| Exercise |
Copy the data precisely, character for character, and leave out every picture.

| Source data |
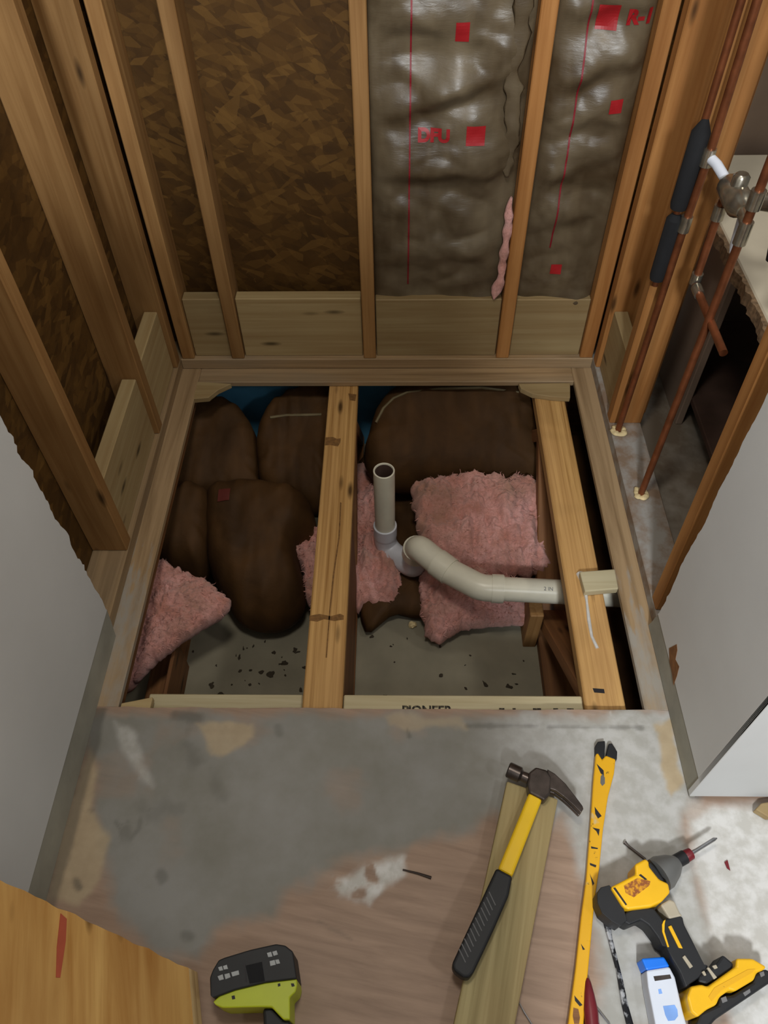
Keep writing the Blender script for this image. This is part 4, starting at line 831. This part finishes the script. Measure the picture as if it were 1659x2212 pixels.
# plywood offcut leaning in from the lower left: right edge on the floor, left edge raised on the wall
def offcut():
    # plane through the right lower edge on the floor and a raised left edge
    e0, e1 = Vector((-0.354,0.217,0.012)), Vector((-0.325,0.110,0.012)); far = Vector((-0.640,0.306,0.315))
    u = (e0-far); v = (e1-e0).normalized(); nrm = u.cross(v).normalized()
    if nrm.z < 0: nrm = -nrm
    pts = [far, e0, e0+v*.5, far+v*.5+Vector((0, 0, 0))]
    n = 40; top = [far.lerp(e0, i/n)+Vector((0, .004*noise.noise(Vector((i*.35, 3, 1))), 0)) for i in range(n+1)]
    bm = bmesh.new(); poly = top+[e0+v*.45, far+v*.45]; th = .018; c = e0.copy()
    X = (e0-e1).normalized(); Yv = nrm.cross(X).normalized(); Mx = Matrix((X, Yv, nrm)).transposed().to_4x4(); Mw = Matrix.Translation(c) @ Mx; inv = Mw.inverted()
    a = [bm.verts.new(inv @ p) for p in poly]; b = [bm.verts.new(inv @ (p-nrm*th)) for p in poly]; m = len(poly)
    bm.faces.new(a); bm.faces.new(b[::-1])
    for i in range(m): bm.faces.new((a[i], b[i], b[(i+1) % m], a[(i+1) % m]))
    bmesh.ops.recalc_face_normals(bm, faces=bm.faces)
    me = bpy.data.meshes.new('face'); bm.to_mesh(me); bm.free()
    o = add('plywood_offcut', me, M['ply'], None, Mw)
    tag(o, 'golden plywood offcut with a red pencil mark, bottom left', 'plywood')
    # red mark, pale edge band
    def at(s, t): return far.lerp(e0, s)+v*t+nrm*.0006
    def patch(name, ps, mat, lift=.0006):
        bm = bmesh.new(); q = [bm.verts.new(inv @ (p+nrm*lift)) for p in ps]; r = [bm.verts.new(inv @ (p-nrm*.001)) for p in ps]; k = len(ps)
        bm.faces.new(q); bm.faces.new(r[::-1])
        for i in range(k): bm.faces.new((q[i], r[i], r[(i+1) % k], q[(i+1) % k]))
        bmesh.ops.recalc_face_normals(bm, faces=bm.faces); me = bpy.data.meshes.new(name); bm.to_mesh(me); bm.free(); add(name, me, mat, o, Mw)
    patch('red_mark', [at(.335, .008), at(.362, .012), at(.358, .045), at(.335, .10), at(.318, .102), at(.320, .06)], M['redmark'])
    patch('edge_band', [at(.955, .0), at(1.0, .0), at(1.0, .45), at(.955, .45)], M['plyedge'])
M['redmark'] = plain('red_pencil', lin(176, 84, 58), .7, var=.15)
offcut()
tag(prism('wood_scrap', [(0.705,0.505),(0.720,0.517),(0.773,0.526),(0.781,0.495),(0.726,0.490)], .001, .02, M['newpine'], None, bevel=.002), 'tan wood scrap at the foot of the white wall, right edge', 'wood scrap')
tag(prism('paint_flake', [(0.625,0.411),(0.632,0.415),(0.632,0.396),(0.627,0.400)], .0012, .0025, M['chuckred'], None, bevel=0), 'tiny red flake on the white floor', 'debris')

| Exercise result |
Keep writing the Blender script for this image. This is part 4, starting at line 831. This part finishes the script. Measure the picture as if it were 1659x2212 pixels.
# plywood offcut leaning in from the lower left: right edge on the floor, left edge raised on the wall
def offcut():
    # plane through the right lower edge on the floor and a raised left edge
    e0, e1 = Vector((-0.354,0.217,0.012)), Vector((-0.325,0.110,0.012)); far = Vector((-0.640,0.306,0.315))
    u = (e0-far); v = (e1-e0).normalized(); nrm = u.cross(v).normalized()
    if nrm.z < 0: nrm = -nrm
    pts = [far, e0, e0+v*.5, far+v*.5+Vector((0, 0, 0))]
    n = 40; top = [far.lerp(e0, i/n)+Vector((0, .004*noise.noise(Vector((i*.35, 3, 1))), 0)) for i in range(n+1)]
    bm = bmesh.new(); poly = top+[e0+v*.45, far+v*.45]; th = .018; c = e0.copy()
    X = (e0-e1).normalized(); Yv = nrm.cross(X).normalized(); Mx = Matrix((X, Yv, nrm)).transposed().to_4x4(); Mw = Matrix.Translation(c) @ Mx; inv = Mw.inverted()
    a = [bm.verts.new(inv @ p) for p in poly]; b = [bm.verts.new(inv @ (p-nrm*th)) for p in poly]; m = len(poly)
    bm.faces.new(a); bm.faces.new(b[::-1])
    for i in range(m): bm.faces.new((a[i], b[i], b[(i+1) % m], a[(i+1) % m]))
    bmesh.ops.recalc_face_normals(bm, faces=bm.faces)
    me = bpy.data.meshes.new('face'); bm.to_mesh(me); bm.free()
    o = add('plywood_offcut', me, M['ply'], None, Mw)
    tag(o, 'golden plywood offcut with a red pencil mark, bottom left', 'plywood')
    # red mark, pale edge band
    def at(s, t): return far.lerp(e0, s)+v*t+nrm*.0006
    def patch(name, ps, mat, lift=.0006):
        bm = bmesh.new(); q = [bm.verts.new(inv @ (p+nrm*lift)) for p in ps]; r = [bm.verts.new(inv @ (p-nrm*.001)) for p in ps]; k = len(ps)
        bm.faces.new(q); bm.faces.new(r[::-1])
        for i in range(k): bm.faces.new((q[i], r[i], r[(i+1) % k], q[(i+1) % k]))
        bmesh.ops.recalc_face_normals(bm, faces=bm.faces); me = bpy.data.meshes.new(name); bm.to_mesh(me); bm.free(); add(name, me, mat, o, Mw)
    patch('red_mark', [at(.335, .008), at(.362, .012), at(.358, .045), at(.335, .10), at(.318, .102), at(.320, .06)], M['redmark'])
    patch('edge_band', [at(.955, .0), at(1.0, .0), at(1.0, .45), at(.955, .45)], M['plyedge'])
M['redmark'] = plain('red_pencil', lin(176, 84, 58), .7, var=.15)
offcut()
tag(prism('wood_scrap', [(0.705,0.505),(0.720,0.517),(0.773,0.526),(0.781,0.495),(0.726,0.490)], .001, .02, M['newpine'], None, bevel=.002), 'tan wood scrap at the foot of the white wall, right edge', 'wood scrap')
tag(prism('paint_flake', [(0.625,0.411),(0.632,0.415),(0.632,0.396),(0.627,0.400)], .0012, .0025, M['chuckred'], None, bevel=0), 'tiny red flake on the white floor', 'debris')